====== RECORDED DATA ======

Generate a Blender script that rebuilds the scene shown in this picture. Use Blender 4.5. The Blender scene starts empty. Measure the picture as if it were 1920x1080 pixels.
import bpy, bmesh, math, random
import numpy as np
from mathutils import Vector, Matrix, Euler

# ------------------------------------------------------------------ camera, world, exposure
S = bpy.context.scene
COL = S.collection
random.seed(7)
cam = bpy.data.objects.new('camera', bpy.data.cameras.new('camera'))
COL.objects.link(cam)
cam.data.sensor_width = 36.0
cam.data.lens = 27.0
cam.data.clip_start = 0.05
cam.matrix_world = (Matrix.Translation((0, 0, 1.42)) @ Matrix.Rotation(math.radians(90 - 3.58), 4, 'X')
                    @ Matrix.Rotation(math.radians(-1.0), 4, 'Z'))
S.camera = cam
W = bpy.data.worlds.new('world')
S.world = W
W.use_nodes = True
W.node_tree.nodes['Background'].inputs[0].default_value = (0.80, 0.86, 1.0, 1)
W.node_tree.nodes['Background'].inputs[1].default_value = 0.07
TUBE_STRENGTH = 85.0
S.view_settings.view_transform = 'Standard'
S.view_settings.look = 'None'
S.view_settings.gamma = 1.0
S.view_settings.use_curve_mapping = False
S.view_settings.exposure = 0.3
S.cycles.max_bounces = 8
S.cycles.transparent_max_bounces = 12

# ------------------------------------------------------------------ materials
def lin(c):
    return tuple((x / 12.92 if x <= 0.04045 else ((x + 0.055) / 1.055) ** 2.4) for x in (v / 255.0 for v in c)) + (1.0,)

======

• WHAT YOU HAVE TO DO:
Repeat the material from above exactly, word for word.

• SOLUTION:
Generate a Blender script that rebuilds the scene shown in this picture. Use Blender 4.5. The Blender scene starts empty. Measure the picture as if it were 1920x1080 pixels.
import bpy, bmesh, math, random
import numpy as np
from mathutils import Vector, Matrix, Euler

# ------------------------------------------------------------------ camera, world, exposure
S = bpy.context.scene
COL = S.collection
random.seed(7)
cam = bpy.data.objects.new('camera', bpy.data.cameras.new('camera'))
COL.objects.link(cam)
cam.data.sensor_width = 36.0
cam.data.lens = 27.0
cam.data.clip_start = 0.05
cam.matrix_world = (Matrix.Translation((0, 0, 1.42)) @ Matrix.Rotation(math.radians(90 - 3.58), 4, 'X')
                    @ Matrix.Rotation(math.radians(-1.0), 4, 'Z'))
S.camera = cam
W = bpy.data.worlds.new('world')
S.world = W
W.use_nodes = True
W.node_tree.nodes['Background'].inputs[0].default_value = (0.80, 0.86, 1.0, 1)
W.node_tree.nodes['Background'].inputs[1].default_value = 0.07
TUBE_STRENGTH = 85.0
S.view_settings.view_transform = 'Standard'
S.view_settings.look = 'None'
S.view_settings.gamma = 1.0
S.view_settings.use_curve_mapping = False
S.view_settings.exposure = 0.3
S.cycles.max_bounces = 8
S.cycles.transparent_max_bounces = 12

# ------------------------------------------------------------------ materials
def lin(c):
    return tuple((x / 12.92 if x <= 0.04045 else ((x + 0.055) / 1.055) ** 2.4) for x in (v / 255.0 for v in c)) + (1.0,)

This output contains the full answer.